THERE are remixes and then there are remixes…

When I first started buying 12″ records around 1986, it seemed every single had a dance remix available to buy for a pound or so more. Less so much a remix, more a lengthening procedure – what you got was essentially just the same record but extended at the start for four minutes or so with some pre-house disco beats knocked out by the likes of Shep Pettibone, Jellybean Benitez or Arthur Baker.

Fast forward three years and you couldn’t buy a single from Our Price that didn’t come with an ‘Acid’ mix on the b-side. Since them we’ve had hip-hop, hip-house, dub, trance, techno, progressive house, jungle, ragga, dancehall, big beat, grime and garage remixes of everything from Simply Red to Deacon Blue. Most have been shocking. These days, a quick dubstep mix seems the easy way out for the less imaginative.

A good remix makes a good song better; a great remix turns the whole thing on its head and creates something brand new – something each of these 15 remixes manages to do in their own different ways. Here we go…

15. Eric B & Rakim: Paid in Full (Seven Minutes of Madness Remix)

Possibly the first remix to completely transform a tune rather than just extend it, Coldcut’s radical re-working of Eric B & Rakim’s title track from their 1987 debut album won them plenty of plaudits in the UK. Less so in the US where the duo apparently hated it.

14. Happy Mondays ft. Steve Coogan & Roots Manuva: Hallelujah (Schadenfreude Remix)

Less a remix and more a whole film (’24 Hour Party People’) condensed into five minutes. It’s a bit of a pretentious Manchester love-in with Coogan playing Tony Wilson but the energy of the tune and the rap from Roots Manuva is something else.

13. The Black Kids: I’m Not Gonna Teach Your Boyfriend How To Dance With You (The Twelves Remix)

Pop song plus great chorus with added disco beats courtesy of The Twelves. How could it fail?

12. Manic Street Preachers: So Why So Sad (Avalanches Remix)

‘Since I Left You’ announced The Avalanches arrival on the scene. This remix just confirmed they had enough magical musical dust to share around.
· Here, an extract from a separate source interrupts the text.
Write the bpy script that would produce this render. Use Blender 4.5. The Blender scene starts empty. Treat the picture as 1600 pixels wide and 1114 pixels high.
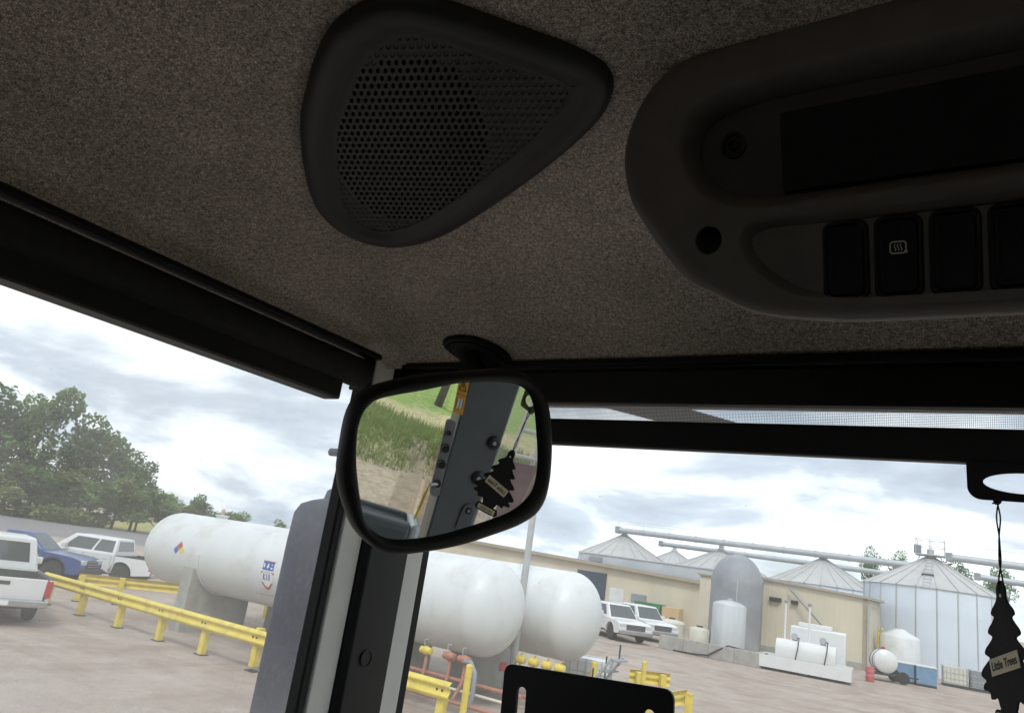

11. Tori Amos: Professional Widow (Armand Van Helden Remix)

The summer this came out, you couldn’t go to a club without hearing it at the end of the night. Packed dancefloor every time and when you consider how average the original sounded, that’s quite an achievement.

10. Rolling Stones: You Can’t Always Get What You Want (Soulwax Mix)

Just to prove that even a classic record can be totally transformed into a floor filler.

9. The Gossip: Heavy Cross (Fred Falke Remix)

‘Standing in the Way of Control’ was great but this is even better. Beth Ditto’s voice is brilliant anyway but the remix provides the tune to do it justice.

8. Florence and the Machine: Rabbit Heart (Leo Zero Remix)

When the piano kicks in, it’s like a throwback to the house era of 1988-89. High praise indeed.

7. Flowered Up: Weatherall’s Weekender (Audrey Is A Little Bit More Partial Mix)

Not content with making the best music video of all time… Andrew Weatherall’s remix sounds nothing – and I mean nothing – like the original. So, in effect, one song from Flowered Up but two very different but equally great versions. The first but not the last time Weatherall will appear in this list.

6. Gill Scot Heron: I’ll Take Care of U (Jamie XX Remix)

What Weatherall was to the remix in the 90s, Jamie XX is to this decade. I’ve plumped for this one for the Top 15 but could easily have also included his reworkings of Adele’s ‘Rolling in the Deep’ or Florence and the Machine’s ‘You Got The Love’.

5. The Streets: Weak Become Heroes (Ashley Beadle Love Bug Vocal Mix)

‘Out of respect for Johnnie Walker, Paul Oakenfold, Nicky Holloway, Danny Rampling and all the people who gave us these times…’

Listen to the the lyrics and as anyone who ever experienced first hand the birth of ecstasy and club culture as the ’80s gave way to the early ’90s will tell you, Mike Skinner gets it spot on here.

4. Saint Etienne: Only Love Can Break Your Heart (A Mix of Two Halves)

Andrew Weatherall at the controls again. Great tune made even better. ‘Cool and deadly…’

3. Oasis: Falling Down (A Monstrous Psychedelic Bubble Mix)

22 minutes of mind-bending madness from Amorphous Androgynous. Dig out the full version to hear it all in one go – it doesn’t sound like Oasis.

2. My Bloody Valentine: Soon (Andrew Weatherall Remix)

Shoegazers conquer the danceloor. Here we go!

1. Primal Scream: Loaded

This was more than a remix. Anyone who can listen to a Rolling Stones pastiche like Weatherall did when he heard ‘I’m Losing More Than I’ll Ever Have’ and come up with ‘Loaded’ has got to be a genius. Without this remix, there wouldn’t be ‘Screamadelica’ and the world would be a poorer place for it.